From proper punctuation and the decline of the subjunctive to correct etiquette in emails and text messaging, Rogers (known at the National Geographic as StyleMaven) raises questions and renders opinions on the English language.
What's That Dangling?
Posted Sep 9,2008

I’ve written before about danglers, modifiers—usually phrases—that are misplaced in a sentence and instead of clearly modifying what they are meant to, create confusion in the reader’s mind and may even lead to chuckles.

A phrase that set me off recently was one from a photo exhibit at National Geographic, featuring the work of four legendary photographers. The offending sentence, about photographer Kurt Wentzel, reads:

                                “After serving with the Allies in WWII, Wentzel’s boss
                                gave him one of his first assignments with the now
                                famous instructions: ‘Do India.’ ”

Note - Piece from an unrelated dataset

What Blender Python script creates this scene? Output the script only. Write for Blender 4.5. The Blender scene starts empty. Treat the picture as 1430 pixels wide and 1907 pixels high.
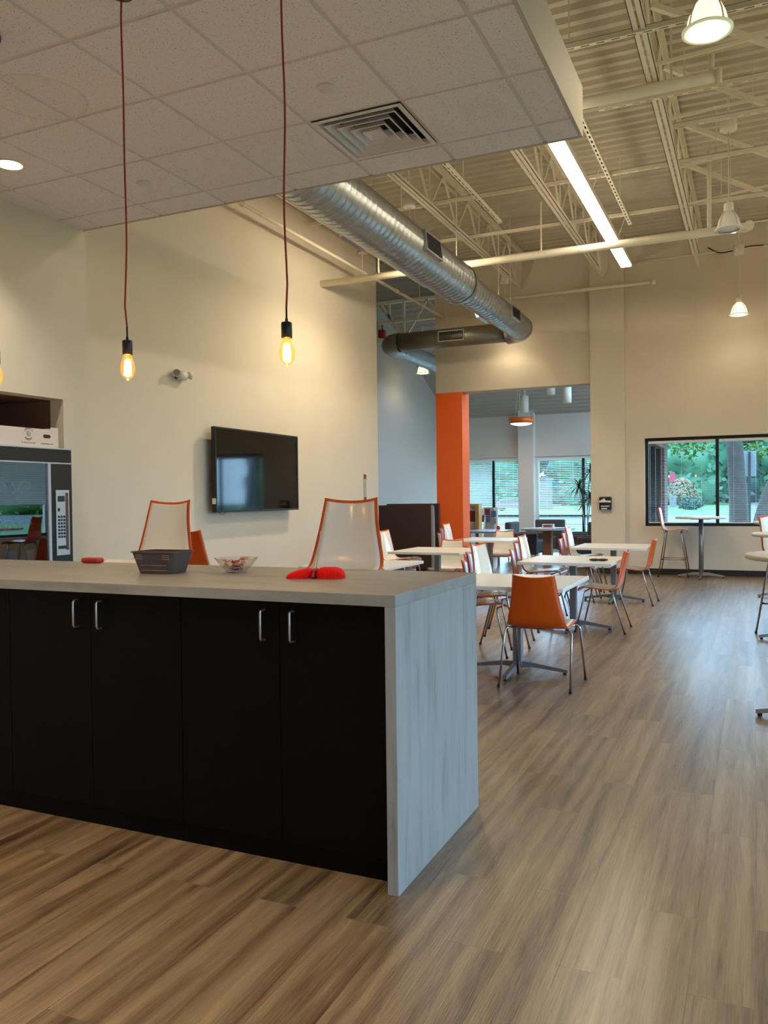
import bpy, bmesh, math, random
from mathutils import Vector, Matrix, noise as mnoise

random.seed(11)
S = bpy.context.scene
COL = S.collection
PI = math.pi

# ------------------------------------------------------------------ camera
EYE = 1.41
cd = bpy.data.cameras.new('camera')
cam = bpy.data.objects.new('camera', cd)
COL.objects.link(cam)
cd.sensor_fit = 'HORIZONTAL'
cd.sensor_width = 36.0
cd.lens = 36.0 * 1531.57 / 1430.0
cd.clip_end = 600
r0 = Vector((0.91164721, 0.41080922, -0.01162551))
r1 = Vector((-0.00356077, -0.02039112, -0.99978574))
r2 = Vector((-0.41095825, 0.91149328, -0.01712671))
cam.matrix_world = Matrix(((r0.x, -r1.x, -r2.x, 0), (r0.y, -r1.y, -r2.y, 0), (r0.z, -r1.z, -r2.z, EYE), (0, 0, 0, 1)))
S.camera = cam

# ------------------------------------------------------------------ world and exposure
S.view_settings.view_transform = 'Standard'
S.view_settings.look = 'None'
S.view_settings.gamma = 1.0
S.view_settings.use_curve_mapping = False
S.view_settings.exposure = 0.32
S.cycles.use_denoising = True
S.cycles.max_bounces = 8
S.cycles.diffuse_bounces = 5
S.cycles.sample_clamp_indirect = 6.0
W = bpy.data.worlds.new('sky')
S.world = W
W.use_nodes = True
wn = W.node_tree
bg = wn.nodes['Background']
tc = wn.nodes.new('ShaderNodeTexCoord')
sep = wn.nodes.new('ShaderNodeSeparateXYZ')
rmp = wn.nodes.new('ShaderNodeValToRGB')
rmp.color_ramp.elements[0].position = 0.0
rmp.color_ramp.elements[0].color = (0.46, 0.71, 1.0, 1)
rmp.color_ramp.elements[1].position = 0.7
rmp.color_ramp.elements[1].color = (0.45, 0.68, 1.0, 1)
wn.links.new(tc.outputs['Generated'], sep.inputs[0])
wn.links.new(sep.outputs['Z'], rmp.inputs[0])
wn.links.new(rmp.outputs[0], bg.inputs[0])
bg.inputs[1].default_value = 10.0

# ------------------------------------------------------------------ area lights: ceiling fixtures of the hall
def area(name, loc, sx, sy, power, color, rot=(0, 0, 0), spread=PI):
    l = bpy.data.lights.new(name, 'AREA')
    l.shape = 'RECTANGLE'
    l.size, l.size_y = sx, sy
    l.energy = power
    l.color = color
    l.spread = spread
    o = bpy.data.objects.new(name, l)
    o.location = loc
    o.rotation_euler = rot
    COL.objects.link(o)
    return o
def spot(name, loc, power, color, ang=100, blend=0.8, r=0.06, rot=(0, 0, 0)):
    l = bpy.data.lights.new(name, 'SPOT')
    l.energy = power
    l.color = color
    l.spot_size = math.radians(ang)
    l.spot_blend = blend
    l.shadow_soft_size = r
    o = bpy.data.objects.new(name, l)
    o.location = loc
    o.rotation_euler = rot
    COL.objects.link(o)
    return o
def point(name, loc, power, color, r=0.05):
    l = bpy.data.lights.new(name, 'POINT')
    l.energy = power
    l.color = color
    l.shadow_soft_size = r
    o = bpy.data.objects.new(name, l)
    o.location = loc
    COL.objects.link(o)
    return o
WARM = (1.0, 0.83, 0.58)
WARM2 = (1.0, 0.86, 0.66)
# recessed downlights of the dropped ceiling; all but the first added out of frame
for i, (x, y) in enumerate([(-4.5, 4.0), (-4.5, 1.4), (-2.4, 1.0), (-4.5, -1.2), (-2.4, -1.2)]):
    spot('downlight_lamp', (x, y, 3.62), 240 if x > -3 else 80, WARM2, 110, 0.9, 0.07)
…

The person who had just served in WWII was Wentzel, but by the structure of the sentence that modifying phrase is linked to the boss, the only nearby noun to which a modifier can rightly attach. I was distracted almost too much to appreciate the simple instructions from a bygone era.

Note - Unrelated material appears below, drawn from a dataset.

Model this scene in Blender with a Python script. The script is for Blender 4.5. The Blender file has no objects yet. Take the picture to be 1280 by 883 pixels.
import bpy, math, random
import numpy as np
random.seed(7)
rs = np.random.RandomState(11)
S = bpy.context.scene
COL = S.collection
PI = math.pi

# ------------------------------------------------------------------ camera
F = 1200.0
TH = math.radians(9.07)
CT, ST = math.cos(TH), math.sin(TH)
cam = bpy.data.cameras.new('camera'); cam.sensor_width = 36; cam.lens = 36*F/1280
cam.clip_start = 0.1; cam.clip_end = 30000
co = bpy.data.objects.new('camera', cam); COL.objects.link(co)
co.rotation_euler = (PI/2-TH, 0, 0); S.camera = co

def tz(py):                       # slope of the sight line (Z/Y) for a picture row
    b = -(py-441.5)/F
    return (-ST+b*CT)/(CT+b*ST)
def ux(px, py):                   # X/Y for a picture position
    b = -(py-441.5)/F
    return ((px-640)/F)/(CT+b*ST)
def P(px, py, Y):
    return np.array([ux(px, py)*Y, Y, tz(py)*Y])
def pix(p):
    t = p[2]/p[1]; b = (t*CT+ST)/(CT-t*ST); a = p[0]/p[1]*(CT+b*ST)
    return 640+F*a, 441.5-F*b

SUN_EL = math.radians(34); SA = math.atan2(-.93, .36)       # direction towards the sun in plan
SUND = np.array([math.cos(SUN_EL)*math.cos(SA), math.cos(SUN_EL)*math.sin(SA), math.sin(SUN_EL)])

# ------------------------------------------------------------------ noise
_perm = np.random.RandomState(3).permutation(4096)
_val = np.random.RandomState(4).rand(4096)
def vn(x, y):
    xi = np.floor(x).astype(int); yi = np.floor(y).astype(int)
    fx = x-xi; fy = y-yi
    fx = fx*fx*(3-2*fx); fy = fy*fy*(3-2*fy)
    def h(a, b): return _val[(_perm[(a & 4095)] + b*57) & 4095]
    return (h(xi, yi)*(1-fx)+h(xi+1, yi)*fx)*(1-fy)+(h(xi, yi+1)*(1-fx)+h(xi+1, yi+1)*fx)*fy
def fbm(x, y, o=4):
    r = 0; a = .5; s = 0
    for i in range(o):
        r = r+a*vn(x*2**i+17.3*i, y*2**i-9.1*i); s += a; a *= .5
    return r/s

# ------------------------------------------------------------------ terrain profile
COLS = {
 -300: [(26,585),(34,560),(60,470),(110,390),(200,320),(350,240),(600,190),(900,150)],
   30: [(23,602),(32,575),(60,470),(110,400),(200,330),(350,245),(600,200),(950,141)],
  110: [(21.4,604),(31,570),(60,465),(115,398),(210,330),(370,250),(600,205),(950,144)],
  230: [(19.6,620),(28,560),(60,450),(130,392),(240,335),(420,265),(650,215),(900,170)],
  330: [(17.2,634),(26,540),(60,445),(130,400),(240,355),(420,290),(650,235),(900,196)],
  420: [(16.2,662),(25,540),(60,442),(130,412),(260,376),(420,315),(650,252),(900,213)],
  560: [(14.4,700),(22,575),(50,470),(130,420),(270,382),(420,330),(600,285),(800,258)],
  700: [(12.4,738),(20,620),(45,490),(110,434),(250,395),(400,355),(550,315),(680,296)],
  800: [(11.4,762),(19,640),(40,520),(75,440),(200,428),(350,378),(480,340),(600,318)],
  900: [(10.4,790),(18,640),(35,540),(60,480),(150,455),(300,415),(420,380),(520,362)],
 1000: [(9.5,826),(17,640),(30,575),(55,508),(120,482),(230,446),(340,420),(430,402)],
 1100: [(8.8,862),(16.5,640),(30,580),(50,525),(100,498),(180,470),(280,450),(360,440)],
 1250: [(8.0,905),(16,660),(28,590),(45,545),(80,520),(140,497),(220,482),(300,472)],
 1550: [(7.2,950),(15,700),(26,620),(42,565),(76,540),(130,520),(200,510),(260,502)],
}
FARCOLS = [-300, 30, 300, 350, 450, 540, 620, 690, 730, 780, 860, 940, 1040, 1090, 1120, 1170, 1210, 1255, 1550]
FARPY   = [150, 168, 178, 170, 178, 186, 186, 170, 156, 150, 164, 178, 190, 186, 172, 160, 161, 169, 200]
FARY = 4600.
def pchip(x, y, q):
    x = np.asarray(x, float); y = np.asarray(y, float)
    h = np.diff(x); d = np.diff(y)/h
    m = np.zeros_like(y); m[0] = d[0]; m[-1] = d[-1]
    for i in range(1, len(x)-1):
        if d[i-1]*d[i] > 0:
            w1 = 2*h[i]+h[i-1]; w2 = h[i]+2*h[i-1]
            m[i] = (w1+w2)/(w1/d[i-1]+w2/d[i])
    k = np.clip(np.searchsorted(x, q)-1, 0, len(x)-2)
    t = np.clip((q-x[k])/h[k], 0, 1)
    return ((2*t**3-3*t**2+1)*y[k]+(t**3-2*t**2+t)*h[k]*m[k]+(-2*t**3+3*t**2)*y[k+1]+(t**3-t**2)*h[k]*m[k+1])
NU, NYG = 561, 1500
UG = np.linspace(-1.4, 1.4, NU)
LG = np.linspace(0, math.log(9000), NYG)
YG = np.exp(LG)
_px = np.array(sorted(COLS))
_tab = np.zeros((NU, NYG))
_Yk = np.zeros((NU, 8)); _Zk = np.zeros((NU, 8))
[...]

Since spotting this dangler in National Geographic’s own copy, I’ve had my eyes drawn to examples in other publications. Here are some.

•    From the Washington Post, appearing both August 30 and 31 on a map:                                                   
                                “Unprotected during Katrina, floodgates have been built to
                                prevent the lake from surging into the city.”

Looking at the sentence by itself, I didn’t know what was unprotected during Katrina. It couldn’t be the floodgates, which had not even been built. With the help of the map, I concluded the phrase applied to three areas designated on the map. I know space is tight in map notes, but still, is that an excuse for obfuscation?

•    Again from the Washington Post and pointed out by another reader in the August 30 “Free For All” column referring to an August 24 description of Joseph Biden:

                                “. . . a 65-year-old with white hair jogging to the lectern.”

At least this example has humor and can almost be forgiven because the writer does know the difference between a podium and a lectern and uses the correct term.

•    Finally, an example in an email from a colleague and attributed to Groucho Marx:

                                “I once shot an elephant in my pajamas. How he got
                                in my pajamas I don't know.”

This definitely left me chuckling, perhaps because I can hear in my mind Marx saying it. It was given as an example of a paraprosdokian (from the Greek words for "beyond" and "expectation"), a figure of speech in which the latter part of a sentence or phrase is surprising or unexpected in a way that causes the reader to reframe the first part. To me it’s not a paraprosdokian so much as a perfect example of a misplaced modifier. Other examples of paraprosdokians that do not have danglers:

                                Where there's a will, I want to be in it.

                                I'm trying. . . very trying.

So watch those modifying phrases and make sure they’re attached to the right noun, but be creative and, just for the fun of it, think up sentences that are “beyond expectation.”

Posted by Lesley Rogers | Comments (2)
Filed Under: Grammar


Sep 9, 2008 2PM #

Hi there. I just ame across your website and just had to add some comments - hopefully for your ammusement.
I am always interested in language and the ways in which we use it. I have a (bad?) habit that I inherited from my father, of taking as literally as possible many of the silly things people say, or alternatively, twisting what is said.
For example, as children someone would say "Shut the door - its cold". Dad's reply would be "Well put a blanket over it". Or when mum, whilst reading the paper, would say "Oh, "so-&-so" has died" dad's response was often "What colour?" (read mum's comment as "so-&-so has dyed" and it makes more sense). Another of my dad's expressions that I often stump people with was a reply to that rather lazy greeting of "Morning" (without the "good" preface). Our reply is usually "yes, all day until lunchtime".
I'm not sure that these fit with your blog of the day but I'm hope you can make something of them anyway.

- Ashley
- New Zealand

Rebecca Reeder
Sep 9, 2008 2PM #

Misplaced modifiers and dangling modifiers can be one of the most difficult grammar lessons to teach to native language speakers who often understand the intended meaning and argue that the sentence with the "dangler" makes sense.